Nicaragua, Referred to as the land of lakes and volcanoes, Nicaragua is the largest country in Central America with a total area of about 49,998 square miles. It is strategically located at the heart of the American continent, north of Costa Rica and south of Honduras, between the Pacific Ocean and the Caribbean Sea. This volcanic, tropical country has overseen sustained economic growth in recent years in spite of global economic stagnation, making it stand out from its neighbors and become a coveted investment destination

Having overcome the political instability that plagued the country throughout the 80s and some natural disasters such as the 1972 earthquake that struck the capital, Nicaragua has weathered the global financial crisis of 2008-2009 with significant success thanks to the implementation of sound macroeconomic policies and a substantial increase in foreign trade. Despite the rise of food and international oil prices, the country has kept a tight grip on inflation while maintaining stable main macroeconomic indicators.

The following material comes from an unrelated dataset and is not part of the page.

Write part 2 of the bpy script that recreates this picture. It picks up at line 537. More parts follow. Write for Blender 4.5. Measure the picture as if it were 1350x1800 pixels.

Recent yearly economic growth rates were in the region of 5%, reaching 5.2% by 2012 coupled with a GDP of 10.5 billion dollars. These figures are largely the result of foreign direct investment which increased by 33% in 2012 totaling 1.2 billion dollars. Pro-business legislation and the US-Nicaragua Free Trade Agreement that went into effect in 2006 have undoubtedly contributed to the strong inflow of foreign investment. However this growth was also driven by political and economic stability as the government took a strong stance on providing a secure legal framework to both foreign and local investors. The kind of secure environment that the large Chinese company hired to build an alternative to the Panama Canal in Southern Nicaragua certainly took into consideration.